This article on Orbifolds says that $\Bbb{C}$ is topologically the same as $\Bbb{C}/\Bbb{Z}_n$, where $\Bbb{Z}_n$ are the $n$th roots of unity.
What does it mean to say that these two spaces are topologically the same? Are they homeomorphic (I don't think they are) or homotopic?
The two spaces are homeomorphic: we define the map $\phi\colon \mathbb{C}/\mathbb{Z}_{n}\to \mathbb{C}$ such that $\phi[z]=z^{n}$. Firstly, the map is well defined, since given two equivalence classes $[z]=[w]$ we have that $z=w\xi$, where $\xi$ is an $n$-th root of unity. Therefore, $z^{n}=w^{n}\xi^{n}=w^{n}$, so the equation $\phi[z]=z^{n}$ makes sense. Furthermore, the same argument can be reversed to show that $z^{n}=w^{n}$ if and only if $[z]=[w]$, which implies that $\phi$ is injective.
$\phi$ is also continuous since the map $\tilde{\phi}\colon z\in \mathbb{C}\mapsto z^{n}$ is continous, and $\tilde{\phi}=\phi \circ \pi$, where $\pi\colon \mathbb{C}\to \mathbb{C}/\mathbb{Z}_{n}$ is the projection. Continuity now follows from the fact that $\pi$ is a quotient map.
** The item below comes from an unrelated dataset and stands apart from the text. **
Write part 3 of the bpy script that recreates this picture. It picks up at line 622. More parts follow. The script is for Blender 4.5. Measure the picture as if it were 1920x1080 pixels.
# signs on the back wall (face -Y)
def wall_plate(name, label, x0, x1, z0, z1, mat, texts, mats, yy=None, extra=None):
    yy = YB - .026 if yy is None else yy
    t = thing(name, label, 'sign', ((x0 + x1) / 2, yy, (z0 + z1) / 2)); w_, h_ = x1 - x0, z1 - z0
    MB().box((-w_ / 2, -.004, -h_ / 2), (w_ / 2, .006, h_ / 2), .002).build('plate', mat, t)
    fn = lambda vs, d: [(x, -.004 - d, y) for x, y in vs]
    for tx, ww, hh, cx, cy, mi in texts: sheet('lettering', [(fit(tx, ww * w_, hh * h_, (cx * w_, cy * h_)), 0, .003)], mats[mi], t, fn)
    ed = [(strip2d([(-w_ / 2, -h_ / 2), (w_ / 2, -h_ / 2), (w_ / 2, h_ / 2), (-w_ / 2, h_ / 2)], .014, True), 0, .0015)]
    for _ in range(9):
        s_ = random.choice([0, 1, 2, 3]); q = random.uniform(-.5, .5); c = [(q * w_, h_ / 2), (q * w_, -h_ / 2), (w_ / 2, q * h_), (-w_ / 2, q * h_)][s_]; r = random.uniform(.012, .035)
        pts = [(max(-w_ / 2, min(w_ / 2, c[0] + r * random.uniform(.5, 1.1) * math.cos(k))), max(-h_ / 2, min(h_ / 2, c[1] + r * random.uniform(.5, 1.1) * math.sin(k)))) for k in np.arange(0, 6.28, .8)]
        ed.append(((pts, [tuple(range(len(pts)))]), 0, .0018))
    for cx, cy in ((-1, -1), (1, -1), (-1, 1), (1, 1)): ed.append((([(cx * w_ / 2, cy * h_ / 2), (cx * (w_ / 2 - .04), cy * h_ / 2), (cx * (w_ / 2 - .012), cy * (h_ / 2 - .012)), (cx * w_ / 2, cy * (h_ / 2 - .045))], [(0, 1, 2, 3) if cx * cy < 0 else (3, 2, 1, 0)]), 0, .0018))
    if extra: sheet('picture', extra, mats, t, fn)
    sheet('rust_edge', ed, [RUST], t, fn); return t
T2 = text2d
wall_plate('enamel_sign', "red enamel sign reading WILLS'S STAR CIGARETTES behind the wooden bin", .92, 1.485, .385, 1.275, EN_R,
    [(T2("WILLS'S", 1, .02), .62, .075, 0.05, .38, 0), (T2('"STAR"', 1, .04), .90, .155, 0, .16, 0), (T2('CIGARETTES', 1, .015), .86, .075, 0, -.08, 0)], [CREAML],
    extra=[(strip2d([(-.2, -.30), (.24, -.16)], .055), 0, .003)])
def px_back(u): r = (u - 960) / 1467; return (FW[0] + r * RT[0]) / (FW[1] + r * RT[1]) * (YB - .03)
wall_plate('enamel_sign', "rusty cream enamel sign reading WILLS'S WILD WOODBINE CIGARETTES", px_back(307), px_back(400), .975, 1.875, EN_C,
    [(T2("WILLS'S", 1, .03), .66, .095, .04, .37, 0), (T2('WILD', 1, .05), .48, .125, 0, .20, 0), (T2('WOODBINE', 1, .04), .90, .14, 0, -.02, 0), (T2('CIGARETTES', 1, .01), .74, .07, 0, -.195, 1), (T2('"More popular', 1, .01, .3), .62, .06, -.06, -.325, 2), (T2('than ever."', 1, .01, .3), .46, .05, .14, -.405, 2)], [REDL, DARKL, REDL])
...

We show that $\phi$ is surjective: given $w\in \mathbb{C}$, it is well known that there exists $n$ (complex) roots to the equation $z^{n}=w$. For any root $z$ of that equation, we have $\phi[z]=z^{n}=w$, so $\phi$ is surjective.
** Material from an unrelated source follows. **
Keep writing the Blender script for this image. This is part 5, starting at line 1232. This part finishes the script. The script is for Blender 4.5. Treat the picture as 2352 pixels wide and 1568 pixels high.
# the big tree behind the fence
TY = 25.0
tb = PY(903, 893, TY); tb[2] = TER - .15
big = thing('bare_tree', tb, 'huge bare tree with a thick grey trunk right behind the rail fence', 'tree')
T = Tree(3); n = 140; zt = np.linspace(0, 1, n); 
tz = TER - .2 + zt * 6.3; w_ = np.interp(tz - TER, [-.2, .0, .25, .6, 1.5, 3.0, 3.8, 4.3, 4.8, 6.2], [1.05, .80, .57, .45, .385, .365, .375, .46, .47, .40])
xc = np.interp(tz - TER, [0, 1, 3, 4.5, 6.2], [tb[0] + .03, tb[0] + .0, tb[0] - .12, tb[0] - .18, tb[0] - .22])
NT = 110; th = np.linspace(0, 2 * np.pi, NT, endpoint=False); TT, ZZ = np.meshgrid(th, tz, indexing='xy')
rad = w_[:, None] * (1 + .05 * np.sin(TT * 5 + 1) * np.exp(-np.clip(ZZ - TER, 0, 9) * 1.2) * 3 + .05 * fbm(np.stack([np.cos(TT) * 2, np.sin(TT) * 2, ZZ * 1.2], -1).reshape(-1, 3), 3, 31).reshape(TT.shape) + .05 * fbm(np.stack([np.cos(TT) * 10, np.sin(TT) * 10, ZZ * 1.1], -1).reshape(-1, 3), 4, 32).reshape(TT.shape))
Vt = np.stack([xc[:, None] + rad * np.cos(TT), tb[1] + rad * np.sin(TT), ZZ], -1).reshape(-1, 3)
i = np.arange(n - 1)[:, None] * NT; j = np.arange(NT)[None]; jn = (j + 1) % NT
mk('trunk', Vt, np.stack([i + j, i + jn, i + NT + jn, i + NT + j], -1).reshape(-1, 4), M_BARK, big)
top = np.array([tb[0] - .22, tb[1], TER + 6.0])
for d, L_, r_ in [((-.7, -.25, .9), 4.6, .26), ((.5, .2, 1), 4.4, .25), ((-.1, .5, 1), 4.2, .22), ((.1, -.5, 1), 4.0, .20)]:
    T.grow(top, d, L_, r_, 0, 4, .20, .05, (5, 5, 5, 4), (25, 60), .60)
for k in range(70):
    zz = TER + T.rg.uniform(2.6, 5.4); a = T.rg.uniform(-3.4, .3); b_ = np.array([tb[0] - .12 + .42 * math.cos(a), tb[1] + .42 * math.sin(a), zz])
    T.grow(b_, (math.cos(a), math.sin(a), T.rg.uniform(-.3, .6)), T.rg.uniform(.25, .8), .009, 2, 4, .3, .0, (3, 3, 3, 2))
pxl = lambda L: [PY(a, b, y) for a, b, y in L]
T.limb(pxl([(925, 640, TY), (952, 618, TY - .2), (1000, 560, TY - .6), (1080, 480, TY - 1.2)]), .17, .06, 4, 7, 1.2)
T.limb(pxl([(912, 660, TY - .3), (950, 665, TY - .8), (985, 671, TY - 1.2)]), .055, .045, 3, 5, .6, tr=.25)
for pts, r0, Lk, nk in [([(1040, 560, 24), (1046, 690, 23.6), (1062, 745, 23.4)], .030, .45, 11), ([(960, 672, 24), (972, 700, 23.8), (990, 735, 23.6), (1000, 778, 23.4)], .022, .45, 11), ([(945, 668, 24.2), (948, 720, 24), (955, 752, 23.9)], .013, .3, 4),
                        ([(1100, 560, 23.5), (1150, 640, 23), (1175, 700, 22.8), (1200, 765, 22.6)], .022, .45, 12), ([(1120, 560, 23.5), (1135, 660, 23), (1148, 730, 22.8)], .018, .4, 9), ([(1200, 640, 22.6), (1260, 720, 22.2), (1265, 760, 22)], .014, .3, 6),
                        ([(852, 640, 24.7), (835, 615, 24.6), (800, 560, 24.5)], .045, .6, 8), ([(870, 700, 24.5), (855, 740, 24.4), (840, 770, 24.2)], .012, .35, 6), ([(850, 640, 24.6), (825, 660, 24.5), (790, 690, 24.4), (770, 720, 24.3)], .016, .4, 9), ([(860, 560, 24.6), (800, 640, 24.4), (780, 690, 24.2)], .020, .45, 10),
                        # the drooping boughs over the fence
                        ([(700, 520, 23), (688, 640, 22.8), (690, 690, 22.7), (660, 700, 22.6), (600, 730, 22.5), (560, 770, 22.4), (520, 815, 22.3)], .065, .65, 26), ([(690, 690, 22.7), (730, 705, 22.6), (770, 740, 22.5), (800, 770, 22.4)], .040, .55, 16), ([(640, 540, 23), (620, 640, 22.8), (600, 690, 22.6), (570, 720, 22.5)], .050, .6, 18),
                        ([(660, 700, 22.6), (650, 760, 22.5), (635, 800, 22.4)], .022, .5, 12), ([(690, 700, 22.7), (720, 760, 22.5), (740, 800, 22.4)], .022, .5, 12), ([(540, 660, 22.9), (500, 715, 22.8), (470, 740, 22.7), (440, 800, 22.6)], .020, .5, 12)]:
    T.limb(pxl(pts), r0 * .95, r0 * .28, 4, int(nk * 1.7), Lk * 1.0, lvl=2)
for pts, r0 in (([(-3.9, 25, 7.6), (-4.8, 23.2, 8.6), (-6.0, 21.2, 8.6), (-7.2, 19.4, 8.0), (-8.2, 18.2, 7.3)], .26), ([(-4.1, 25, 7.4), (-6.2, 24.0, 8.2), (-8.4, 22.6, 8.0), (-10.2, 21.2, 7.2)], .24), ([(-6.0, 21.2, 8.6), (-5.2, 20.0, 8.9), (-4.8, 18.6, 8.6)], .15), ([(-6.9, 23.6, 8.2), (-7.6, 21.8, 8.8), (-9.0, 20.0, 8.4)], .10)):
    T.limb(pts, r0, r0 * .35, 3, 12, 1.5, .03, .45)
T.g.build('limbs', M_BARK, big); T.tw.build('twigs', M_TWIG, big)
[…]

Now we know that $\phi$ is a continous and bijective map, so to prove that it's a homeomorphism we need to prove that it is open or closed, which is equivalent to proving that $\tilde{\phi}$ is open or closed. I propose two methods of doing this:
Method 1: $\tilde{\phi}$ is an open map: this is a consequence of the Open Mapping Theorem from Complex Analysis: $\tilde{\phi}$ is an entire and nonconstant function, so it has to be open.
Method 2: $\tilde{\phi}$ is a closed map: let $F\subseteq \mathbb{C}$ be closed. We'll show that $\tilde{\phi}(F)$ is also closed. Take a convergent sequence $(w_{i})$ contained in $\tilde{\phi}(F)$ and let $w=\lim w_{i}$. By definition, for every $i$ there exists some $z_{i}\in F$ such that $\tilde{\phi}(z_{i})=z_{i}^{n}=w_{i}$. In particular, $(|z_{i}|^{n})$ converges, which means that $(z_{i})$ is a bounded sequence. The Bolzano-Weierstrass Theorem guarantees that there is a convergent subsequence of $(z_{i})$, which we'll call $(z_{j})$. Then, if $z=\lim z_{j}\in F$ (since $F$ is closed), we have $\tilde{\phi}(z)=\tilde{\phi}(\lim z_{j})=\lim \tilde{\phi}(z_{j})=\lim w_{j}=w$, so $w\in \tilde{\phi}(F)$. We conclude that $\tilde{\phi}(F)$ is closed, so $\tilde{\phi}$ is a closed map.
In any case, we finally arrive to the conclusion that $\phi$ is an open/closed map, so it has to be a homeomorphism.